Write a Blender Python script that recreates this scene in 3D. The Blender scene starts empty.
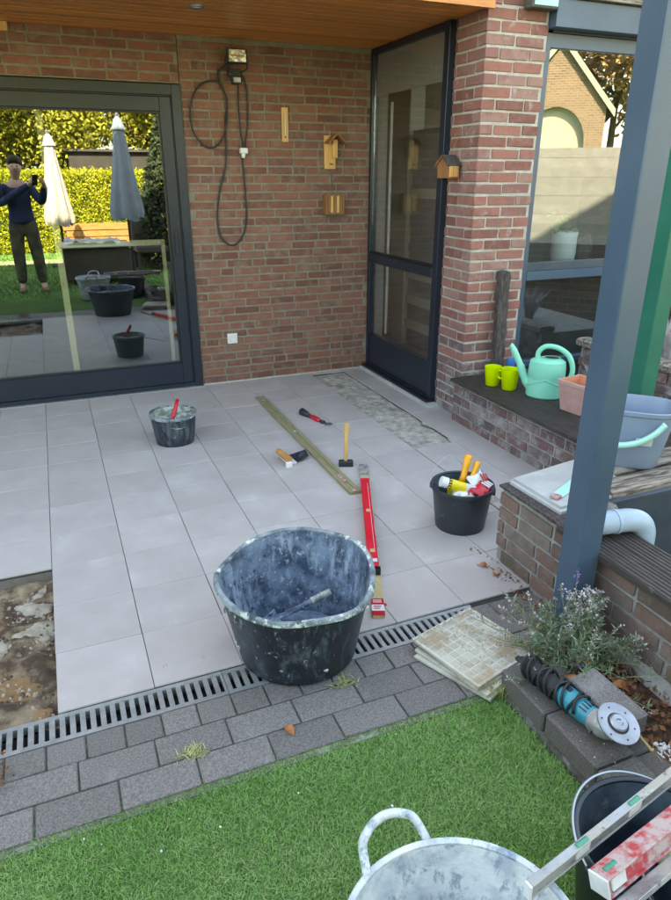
import bpy, bmesh, math, random
import numpy as np
from mathutils import Vector, Matrix, Euler
rnd = random.Random(7)
nrs = np.random.RandomState(11)
PI = math.pi
scene = bpy.context.scene
col = scene.collection

# ---------------------------------------------------------------- camera, sky, sun, exposure
CAM = Vector((-2.4458, -5.1767, 1.5717))
YAW, PITCH = math.radians(22.58), math.radians(22.43)
cd = bpy.data.cameras.new('camera'); cam = bpy.data.objects.new('camera', cd); col.objects.link(cam)
cam.location = CAM
cam.rotation_euler = Euler((PI/2-PITCH, 0, -YAW), 'XYZ')
cd.sensor_fit = 'HORIZONTAL'; cd.sensor_width = 36; cd.lens = 36*663.9/671
cd.clip_start = 0.02; cd.clip_end = 500
scene.camera = cam
world = bpy.data.worlds.new('World'); scene.world = world; world.use_nodes = True
SUN_EL, SUN_AZ = math.radians(43.5), math.radians(-12)      # azimuth measured from +y towards +x: the sun stands behind the house
nt = world.node_tree; bg = nt.nodes['Background']
sky = nt.nodes.new('ShaderNodeTexSky'); sky.sky_type = 'NISHITA'; sky.sun_disc = False
sky.sun_elevation = SUN_EL; sky.sun_rotation = SUN_AZ
nt.links.new(sky.outputs[0], bg.inputs[0]); bg.inputs[1].default_value = 0.15
sd = bpy.data.lights.new('sun', 'SUN'); sun = bpy.data.objects.new('sun', sd); col.objects.link(sun)
sd.energy = 4.0; sd.angle = math.radians(0.5); sd.color = (1, .93, .82)
sdir = Vector((math.sin(SUN_AZ)*math.cos(SUN_EL), math.cos(SUN_AZ)*math.cos(SUN_EL), math.sin(SUN_EL)))
sun.rotation_euler = (-sdir).to_track_quat('-Z', 'Y').to_euler()
scene.view_settings.view_transform = 'Standard'; scene.view_settings.look = 'None'
scene.view_settings.exposure = 3.08; scene.view_settings.gamma = 1
scene.view_settings.use_white_balance = True; scene.view_settings.white_balance_temperature = 9700; scene.view_settings.white_balance_tint = 6
scene.cycles.max_bounces = 8; scene.cycles.transparent_max_bounces = 16; scene.cycles.diffuse_bounces = 4

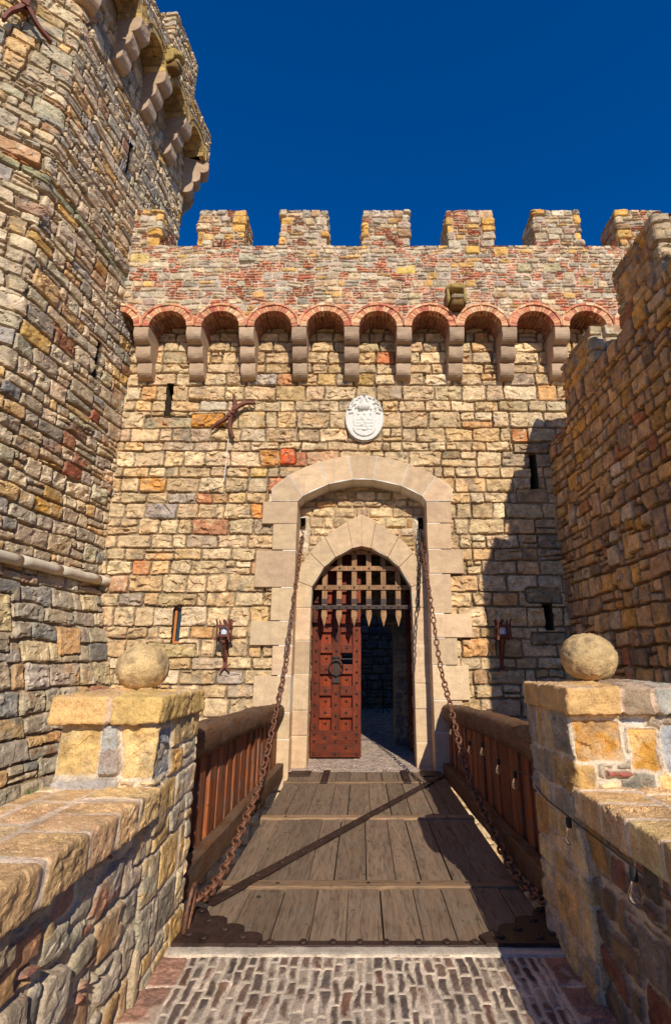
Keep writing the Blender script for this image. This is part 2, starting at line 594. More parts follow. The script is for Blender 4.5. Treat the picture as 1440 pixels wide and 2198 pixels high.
class Layout:
    """a patch of wall split into stones; s runs along, t runs up"""

    def __init__(self, s0, s1, t0, t1, seed, palette):
        self.b = (s0, s1, t0, t1)
        self.rng = random.Random(seed)
        self.np = np.random.default_rng(seed)
        self.palette = palette
        self.R = []          # s0,s1,t0,t1
        self.K = []          # colour or None
        self.over = []       # stones laid over the coursing

    def pick(self, palette=None, jit=0.12):
        w, c = palette or self.palette
        k = self.np.choice(len(w), p=w)
        q = c[k] * 0.96 + 0.04 * c[k].mean()
        return q * (1 + jit * self.np.standard_normal()) * (1 + 0.016 * self.np.standard_normal(3))

    def put(self, s0, s1, t0, t1, col=None):
        self.R.append((s0, s1, t0, t1))
        self.K.append(self.pick() if col is None else col)

    def lay(self, s0, s1, t0, t1, col=None):
        self.over.append((s0, s1, t0, t1, self.pick() if col is None else np.array(col)))

    def courses(self, hs, wmin, wmax, split=0.0, rows=None, region=None):
        r = self.rng
        s0, s1, t0, t1 = region or self.b
        z = t0
        edges = [t0]
        if rows is not None:
            edges = [q for q in rows if t0 - 1e-6 <= q <= t1 + 1e-6]
            if edges[0] > t0 + 1e-4:
                edges = [t0] + edges
            z = edges[-1]
        while z < t1 - 1e-6:
            h = r.uniform(*hs)
            if t1 - (z + h) < hs[0] * 0.6:
                h = t1 - z
            z += h
            edges.append(z)
        for a, b in zip(edges[:-1], edges[1:]):
            x = s0 - r.uniform(0, wmin)
            h = b - a
            while x < s1:
                w = r.uniform(wmin, wmax) * (0.75 + 0.5 * min(1.2, h / hs[1]))
                if r.random() < 0.14:
                    w *= 0.55
                if s1 - (x + w) < wmin * 0.5:
                    w = s1 - x + 0.02
                q = r.random()
                if q < split and h > 0.12:
                    k = r.uniform(0.35, 0.65)
                    self.put(x, x + w, a, a + h * k)
                    if r.random() < 0.5:
                        m = r.uniform(0.35, 0.65)
                        self.put(x, x + w * m, a + h * k, b)
                        self.put(x + w * m, x + w, a + h * k, b)
                    else:
                        self.put(x, x + w, a + h * k, b)
                else:
                    self.put(x, x + w, a, b)
                x += w
        return self

    def tall(self, n, w, h):
        """a few bigger stones that break through the coursing"""
        s0, s1, t0, t1 = self.b
        for _ in range(n):
            x, z = self.rng.uniform(s0, s1), self.rng.uniform(t0, t1)
            ww, hh = self.rng.uniform(*w), self.rng.uniform(*h)
            self.lay(x, x + ww, z, z + hh)
        return self

    def mixed(self, H, wmin, wmax, brick=0.4, bh=0.05, bands=None):
        """rubble blocks with packs of thin bricks between them"""
        r = self.rng
        s0, s1, t0, t1 = self.b
        z = t0
        while z < t1 - 1e-6:
            h = r.uniform(*H)
            if t1 - (z + h) < H[0] * 0.7:
                h = t1 - z
            x = s0 - r.uniform(0, wmin)
            while x < s1:
                w = r.uniform(wmin, wmax)
                if r.random() < brick:
                    w *= 1.15
                    n = max(1, int(round(h / bh)))
                    for k in range(n):
                        a, b = z + h * k / n, z + h * (k + 1) / n
                        cut = sorted([0, 1] + [r.uniform(0.25, 0.75) for _ in range(r.choice((0, 1, 1)))])
                        for c0, c1 in zip(cut[:-1], cut[1:]):
                            p = PAL_BRICK if r.random() < 0.85 else self.palette
                            self.put(x + w * c0, x + w * c1, a, b, self.pick(p))
                elif r.random() < 0.3 and h > 0.1:
                    k = r.uniform(0.35, 0.65)
                    self.put(x, x + w, z, z + h * k)
                    self.put(x, x + w, z + h * k, z + h)
                else:
                    self.put(x, x + w, z, z + h)
                x += w
            z += h
        return self


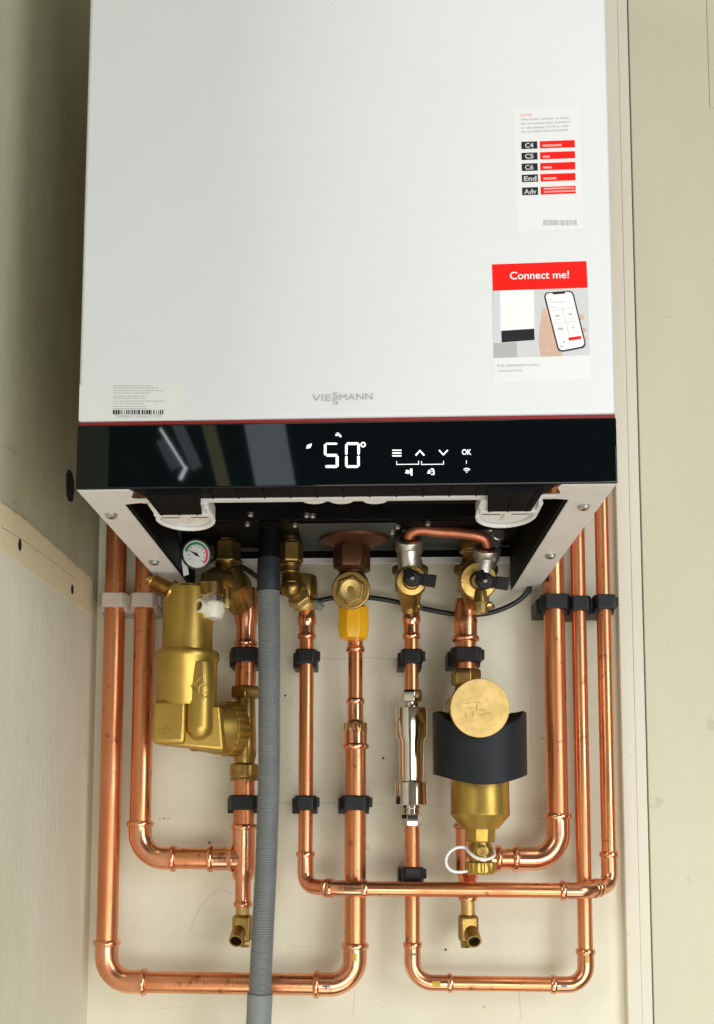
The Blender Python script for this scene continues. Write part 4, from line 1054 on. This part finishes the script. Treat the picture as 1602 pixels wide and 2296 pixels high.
# filling link tube
pp = [s1 - d1 * .006, s1 + d1 * .001, s1 + d1 * .0065 + Vector((.003, 0, 0)), s1 + d1 * .009 + Vector((.012, 0, 0))]
e_ = [s2 + d2 * .012 + Vector((-.014, 0, .001)), s2 + d2 * .0095 + Vector((-.004, 0, 0)), s2 + d2 * .003, s2 - d2 * .004]
mid = [pp[-1].lerp(e_[0], .35) + Vector((0, 0, .0)), pp[-1].lerp(e_[0], .7) + Vector((0, 0, .0005))]
M['copper_link'] = mat('reddish_copper', (.62, .22, .12), .42, metal=.8, noise=((.45, .15, .08), 40))
tag(MB('copper_link').sweep(spline(pp + mid + e_, 8), .0056, 24).build('filling_link', None), 'short reddish copper tube bridging the two valves with black levers', 'link pipe')

# ================================================================== HOSE AND CABLE
t = thing('condensate_hose', 'grey ribbed drain hose hanging in front of the copper pipes', 'hose', (-.085, -.09, -.45))
YH = -.088
key = [at(603, 1318, YH), at(604, 1450, YH), at(604, 1600, YH), at(603, 1750, YH), at(599, 1880, YH), at(594, 2000, YH), at(588, 2120, YH), at(583, 2235, YH)]
path = spline(key, 120)
# resample evenly
L = [0]
for a, c in zip(path, path[1:]): L.append(L[-1] + (c - a).length)
tot = L[-1]; pitch = .00215; N = int(tot / pitch) * 4; out = []; rad = []; j = 0
for k in range(N + 1):
    s_ = tot * k / N
    while j < len(L) - 2 and L[j + 1] < s_: j += 1
    f_ = (s_ - L[j]) / max(L[j + 1] - L[j], 1e-9); out.append(path[j].lerp(path[j + 1], f_)); rad.append((.0112, .01115, .0102, .0103)[k % 4])
MB('hose').sweep(out, rad, 28).build('ribbed_tube', t, angle=25)
b = MB('cuff_dark').lathe((key[0].x, YH, key[0].z - .004), Z_, [(0, .0116), (.001, .0120), (.030, .0116), (.034, .0112)], 36); b.build('upper_cuff', t)
MB('tray_plastic').sweep([(key[0].x, YH, key[0].z + .028), (key[0].x, YH, key[0].z + .045), (key[0].x, YH + .004, key[0].z + .09)], .0108, 28).build('dark_hose_top', t)  # upper end of the hose in black, imitating the shade under the boiler
dn_ = (key[-1] - key[-2]).normalized()
b = MB('cuff').lathe(key[-1] - dn_ * .003, dn_, [(0, .0118), (.0008, .0125), (.02, .0122), (.06, .0124), (.14, .0124)], 36); b.build('lower_cuff', t)
cabp = [(520, 1262, -.05), (545, 1272, -.045), (575, 1292, -.03), (610, 1318, -.022), (660, 1338, -.02), (710, 1347, -.02), (745, 1341, -.02), (800, 1338, -.02), (860, 1344, -.02), (920, 1357, -.02), (980, 1371, -.02), (1040, 1379, -.02), (1095, 1375, -.022), (1140, 1360, -.024), (1172, 1340, -.024), (1188, 1318, -.022), (1192, 1300, -.02)]
tag(MB('cable').sweep(spline([at(*q) for q in cabp]), .0027, 14).build('black_cable', None), 'thin black cable sagging along the wall behind the valves', 'cable')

....

- [TASK TO COMPLETE]:
Repeat the lines from where the entries begin to the line with "col = scene.collection", both included. Any picture is left out.

- [EXERCISE ANSWER]:
Write a Blender Python script that recreates this scene in 3D. The Blender scene starts empty.
import bpy, bmesh, math, random
import numpy as np
from mathutils import Vector, Matrix, Euler
rnd = random.Random(7)
nrs = np.random.RandomState(11)
PI = math.pi
scene = bpy.context.scene
col = scene.collection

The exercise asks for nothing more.